As most people know, H.G. Wells was a utopian socialist. And, in many ways, we can legitimately call Wells’s famous novel, The Time Machine, a kind of late-steampunk, socialist fable—late steampunk because it depicts advanced technology arising from the limits and material context of mid-period industrial revolution and the early use of electricity. (For justifications for using early electricity in steampunk, see this post and also this one).

But what makes The Time Machine explicitly socialist, apart from the known beliefs and aspirations of the author? In fact, its political undertones and overall theoretical approach may be what makes the novel most interesting. Wells writes about material transformation not just from the perspective of Jacobin reformism and high-minded utopianism. Rather, The Time Machine reveals not just socialist sentiment but Marxist analysis and it utilizes base-superstructure Marxist dialectical materialism to explain the evolution of two races—Eloi and Morlocks—in the year 802,701 AD.

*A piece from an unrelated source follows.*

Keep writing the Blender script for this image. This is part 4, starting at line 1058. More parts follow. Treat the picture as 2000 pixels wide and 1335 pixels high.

In the novel, the Time Traveler encounters the Eloi—fruit-eating, childlike with short attention spans, communal and mimicking the mannerisms of the upper class of Wells’s time. They’re depicted as very weak, both in strength and constitution. Later on in the novel, the Time Traveler encounters the Morlocks, who are stronger and smarter than the Eloi, but who manifest as outcasts and monsters. The Time Traveler decides that the Morlocks have served the Eloi as, the Marxist would say, the proletariat serves the bourgeoisie. But the upper class became so weak from its dependence on the workers that the upper class was eventually rendered inert and nearly helpless. Thus, thanks to the fruit-bearing trees abundantly growing wild (flora and fauna have overtaken the inert civilization), the Eloi can still eat without much effort, but they are also subject to being eaten—by the Morlocks.

And the Morlocks do, literally, eat the rich. Accordingly, their bodies and society have formed out of their material conditions.

A great post on the Shadows of Light blog, a site devoted to utopian and dystopian fiction, describes these material antagonisms. Wells paints the Eloi as descendents of the English factory owners of his time, while the Morlocks

are the descendants of the poor factory workers who, having to work to survive, kept getting exiled out of the sunlight by the bourgeois until they had no choice but to live underground and adapt to the darkness. They ended up living in pitch blackness for so long that their bodies adapted until they no longer resembled normal humans.

The Eloi were physically transformed too—weakened from lack of need or stimulation, in many ways embodying Frederick Douglass’s (dialectical materialist) observation that “if there is no struggle there is no progress.” The Eloi don’t eat meat, but the Morlocks need to, because they’re actually doing work. So they eat the Eloi. And because they eat them, and given that the Eloi have lost any ability to exert influence over their circumstances, the relationship between the Morlock and the Eloi has transformed into something like ranchers (Morlocks) and cattle (Eloi).

There is a transcendence here that manifests one of the principles of change found in Dialectical Materialism as a theory: the transformation of quantity into quality. Granted, this wasn’t a Leninist minority-driven revolution or a classic majority-driven revolution. There’s probably no conflict point where the proletariat had to overcome bourgeois hegemony through battle and bloodshed. Instead, the Morlocks gradually gained control over the Eloi by allowing (and in some way engineering) the culmination of the material and labor relationship already there. But whether sudden and apocalyptic, or gradual with countless slices and cuts into the micropolitical and cultural fabric over time, dialectical transformation involves some kind of violent disruption. Such violence is the only possible way to break from the violence embedded in existing oppressive structures in the first place.

Finally, and notably, consider that the Eloi don’t know they’ve been overthrown. It is definitely time to reread this multilayered and fascinating work, with an eye to its socialist undertones.